Foto: FENPROF, Iris Köhler-Fritsch
Auch wenn die mehr als 600 Kongressdelegierten sich offiziell erst am 3.und 4. Mai versammelten, so war doch die Kampfstimmung der in dem Symbol der portugiesischen Revolution vom 25. April 1974 tausendfach rot leuchtenden Nelken bei den 1.Mai Kundgebungen schon der Auftakt zu dem Kongress. 'Das staatliche Schulwesen stärken, die Lehrer Wert schätzen, dem Land eine Zukunft geben' war das Motto.
Dramatische Verschlechterungen
Streichungen und Kürzungen bedrohen den Fortbestand des Bildungswesens und die Zukunft des Landes. Lehrer können den Lebensunterhalt ihrer Familien nicht mehr bestreiten, Schulgebäude zerfallen, Subventionen für bedürftige Kinder werden gestrichen, Kinder kommen hungrig zur Schule, steigende Steuern machen Lebensmittel und die Grundversorgung für viele immer unerschwinglicher, die Arbeitslosigkeit steigt und steigt, um nur einige dramatische Veränderungen zu nennen. Sampaio da Nóvoa, der Rektor der Universität Lissabon rief die Delegierten unter frenetischem Beifall in seinem Eröffnungsreferat auf, zum Kampf für Freiheit, Unabhängigkeit und Demokratie überzugehen, da es keine Worte der Hoffnung mehr gäbe. Dies war der Grundtenor der meisten Redebeiträge. Mario Nogueira, der wiedergewählte Generalsekretär der FENPROF wies sehr eindringlich auf die gesellschaftliche Verpflichtung der staatlichen Schulen und die besondere Rolle der Gewerkschaften als Hüter demokratischer Rechte hin. Weitere Streiks wurden angekündigt, wenn auch die Möglichkeit eines Generalstreiks fürs Erste aufgeschoben wurde.

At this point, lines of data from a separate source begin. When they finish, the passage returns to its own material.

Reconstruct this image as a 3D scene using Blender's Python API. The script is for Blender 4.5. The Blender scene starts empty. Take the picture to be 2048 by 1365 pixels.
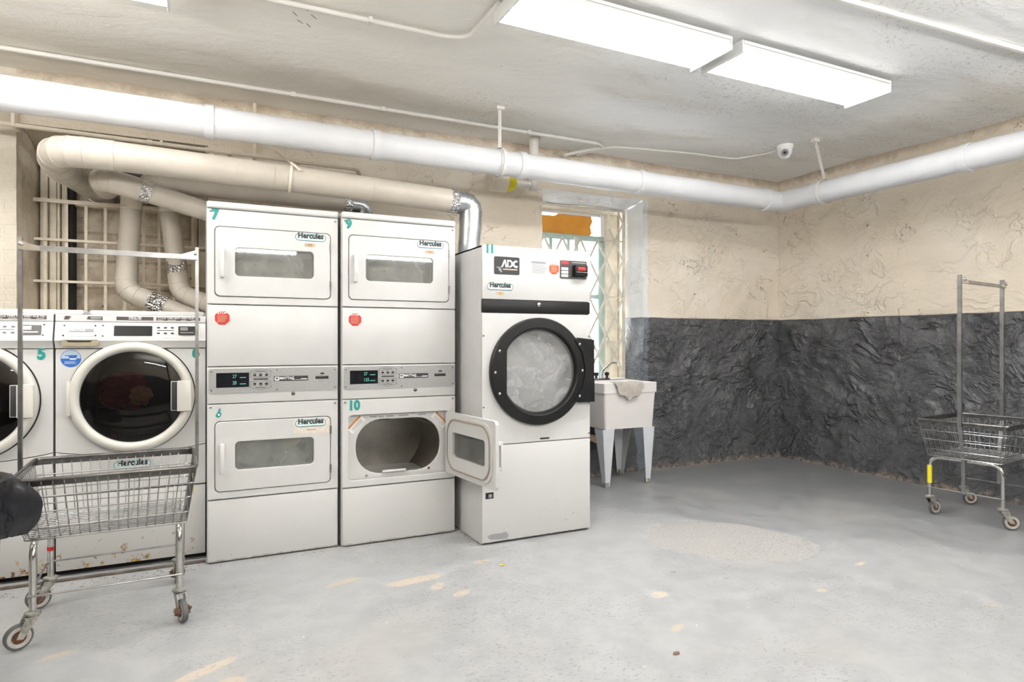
import bpy, bmesh, math, random
from mathutils import Vector, Matrix, noise
random.seed(7)
PI = math.pi
R = math.radians
sc = bpy.context.scene
COL = sc.collection

# ------------------------------------------------------------------ camera
cam_d = bpy.data.cameras.new('camera'); cam = bpy.data.objects.new('camera', cam_d); COL.objects.link(cam)
cam_d.sensor_width = 36; cam_d.lens = 1280/2048*36; cam_d.clip_start = .05
cam.location = (0, 0, 1.17); cam.rotation_euler = (R(90), 0, R(-26))
sc.camera = cam
# ------------------------------------------------------------------ world, exposure
w = bpy.data.worlds.new('world'); sc.world = w; w.use_nodes = True
bg = w.node_tree.nodes['Background']; bg.inputs[0].default_value = (.93, .965, 1, 1); bg.inputs[1].default_value = 15.0
sc.view_settings.view_transform = 'Standard'; sc.view_settings.look = 'None'
sc.view_settings.exposure = 0.0; sc.view_settings.gamma = 1.0
sc.view_settings.use_curve_mapping = False
LAMP = 26.0        # strength of the ceiling tube lenses; the added uplights scale it

# ================================================================== materials
class T:
    def __init__(s, name):
        s.m = bpy.data.materials.new(name); s.m.use_nodes = True
        s.t = s.m.node_tree; s.N = s.t.nodes; s.L = s.t.links
        s.b = s.N['Principled BSDF']; s.out = s.N['Material Output']
        s._c = None
    def node(s, ty, **k):
        n = s.N.new(ty)
        for a, v in k.items(): setattr(n, a, v)
        return n
    def put(s, sock, v):
        if isinstance(v, bpy.types.NodeSocket): s.L.new(v, sock)
        elif v is not None:
            if hasattr(sock.default_value, '__len__') and not hasattr(v, '__len__'): v = (v,)*len(sock.default_value)
            if hasattr(sock.default_value, '__len__') and len(sock.default_value) == 4 and len(v) == 3: v = tuple(v)+(1,)
            sock.default_value = v
    def pos(s):
        if s._c is None:
            s._c = s.node('ShaderNodeNewGeometry').outputs['Position']
        return s._c
    def obj(s): return s.node('ShaderNodeTexCoord').outputs['Object']
    def map(s, v, scale=(1, 1, 1), rot=(0, 0, 0), loc=(0, 0, 0)):
        n = s.node('ShaderNodeMapping'); s.put(n.inputs[0], v); n.inputs['Scale'].default_value = scale
        n.inputs['Rotation'].default_value = rot; n.inputs['Location'].default_value = loc
        return n.outputs[0]
    def noise(s, v, scale=5, detail=4, rough=.5, dist=0, col=False):
        n = s.node('ShaderNodeTexNoise'); s.put(n.inputs['Vector'], v)
        n.inputs['Scale'].default_value = scale; n.inputs['Detail'].default_value = detail
        n.inputs['Roughness'].default_value = rough; n.inputs['Distortion'].default_value = dist
        return n.outputs['Color' if col else 'Fac']
    def vor(s, v, scale=5, feature='F1', out='Distance', rnd=1):
        n = s.node('ShaderNodeTexVoronoi', feature=feature); s.put(n.inputs['Vector'], v)
        n.inputs['Scale'].default_value = scale; n.inputs['Randomness'].default_value = rnd
        return n.outputs[out]
    def math(s, op, a, b=None, c=None, clamp=False):
        n = s.node('ShaderNodeMath', operation=op, use_clamp=clamp)
        s.put(n.inputs[0], a)
        if b is not None: s.put(n.inputs[1], b)
        if c is not None: s.put(n.inputs[2], c)
        return n.outputs[0]
    def vadd(s, a, b, k=1.0):
        m = s.node('ShaderNodeVectorMath', operation='MULTIPLY_ADD'); s.put(m.inputs[0], b); s.put(m.inputs[1], (k, k, k)); s.put(m.inputs[2], a)
        return m.outputs[0]
    def step(s, v, lo, hi, a=0., b=1.):
        n = s.node('ShaderNodeMapRange'); n.interpolation_type = 'SMOOTHSTEP'
        s.put(n.inputs[0], v)
        for i, q in enumerate((lo, hi, a, b)): n.inputs[i+1].default_value = q
        return n.outputs[0]
    def mix(s, f, a, b):
        n = s.node('ShaderNodeMix', data_type='RGBA'); s.put(n.inputs[0], f); s.put(n.inputs[6], a); s.put(n.inputs[7], b)
        return n.outputs[2]
    def sep(s, v):
        n = s.node('ShaderNodeSeparateXYZ'); s.put(n.inputs[0], v); return n.outputs
    def bump(s, h, strength=.5, dist=.01):
        n = s.node('ShaderNodeBump'); s.put(n.inputs['Height'], h); n.inputs['Strength'].default_value = strength
        n.inputs['Distance'].default_value = dist; s.L.new(n.outputs[0], s.b.inputs['Normal'])
    def set(s, col=None, rough=None, metal=None, spec=None, coat=None):
        s.put(s.b.inputs['Base Color'], col) if col is not None else None
        if rough is not None: s.put(s.b.inputs['Roughness'], rough)
        if metal is not None: s.put(s.b.inputs['Metallic'], metal)
        if spec is not None: s.put(s.b.inputs['Specular IOR Level'], spec)
        if coat is not None: s.put(s.b.inputs['Coat Weight'], coat)
        return s.m

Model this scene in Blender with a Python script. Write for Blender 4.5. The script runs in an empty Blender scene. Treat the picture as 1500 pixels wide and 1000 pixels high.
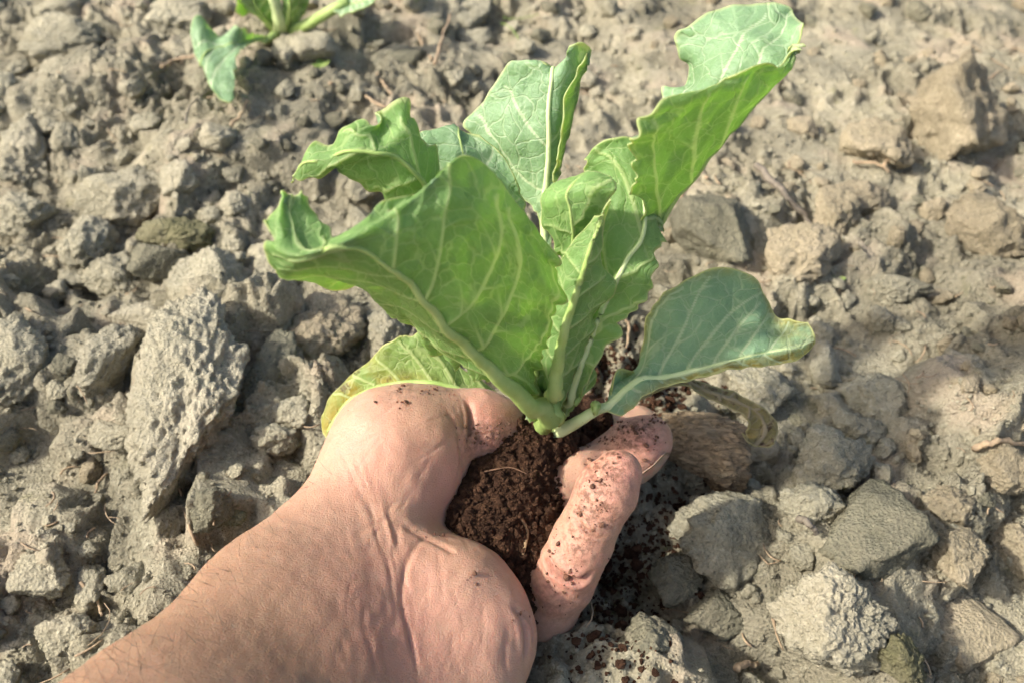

Globale gewerkschaftliche Vernetzung
Die FENPROF sucht in diesen Zeiten sehr stark die Solidarität anderer Gewerkschaften. So waren Delegationen aus 22 Ländern eingeladen. Besonders ragten die Delegationen der Portugiesischsprachigen, der 'lusophonen', Länder heraus. Brasilien, Cabo Verde, Guinea Bissau, Sao Tomé und Príncipe, Angola und Mocambique waren vertreten. In dem Reigen fehlte nur Osttimor. Der Kollege hatte kein Einreisevisum bekommen. Die Gewerkschaften dieser Länder arbeiten über die Kontinente hinweg immer intensiver zusammen und könnten so ein gutes Beispiel für globale Vernetzung geben. Einen besonderen internationalen Akzent bekam der Kongress durch die Teilnahme zweier türkischer Kollegen. Die Delegierten verabschiedeten einstimmig einen Antrag der die Freilassung der inhaftierten Gewerkschaftskollegen sowie die Verletzung der Menschenrechte verurteilte. Diese Resolution wurde dem türkischen Botschafter in Lissabon am 6. Mai, dem Tag des Staatsbesuchs des türkischen Premierministers in Portugal, übergeben.
Solidarität aus dem Land von Marx und Merkel
Von Seiten der GEW nahmen Stephanie Odenwald und Barbara Geier am Kongress teil. An vielen Mauern in Lissabon konnte man lesen: Merkel raus hier oder Merkel fora. Von dieser Stimmung war im Saal nichts zu spüren. Als Stephanie Odenwald ihren Redebeitrag mit den Worten einleitete, dass Deutschland nicht nur das Land von Angela Merkel, sondern auch von Karl Marx und Rosa Luxemburg sei, wurde sie mit viel Beifall bedacht. Barbara Geier war von Mario Nogueira gebeten worden, im Namen der europäischen Gäste ein Grußwort zu überbringen und durfte stellvertretend für alle ausländischen GewerkschaftsvertreterInnen eine rote Nelke entgegennehmen. Die Tage in Lissabon haben sehr zur Stärkung des Verständnisses und der Zusammenarbeit auf internationaler Ebene beigetragen. Den portugiesischen Kolleginnen und Kollegen gebührt ein großes OBRIGADO (danke) für die Organisation und ihre herzliche Gastfreundschaft.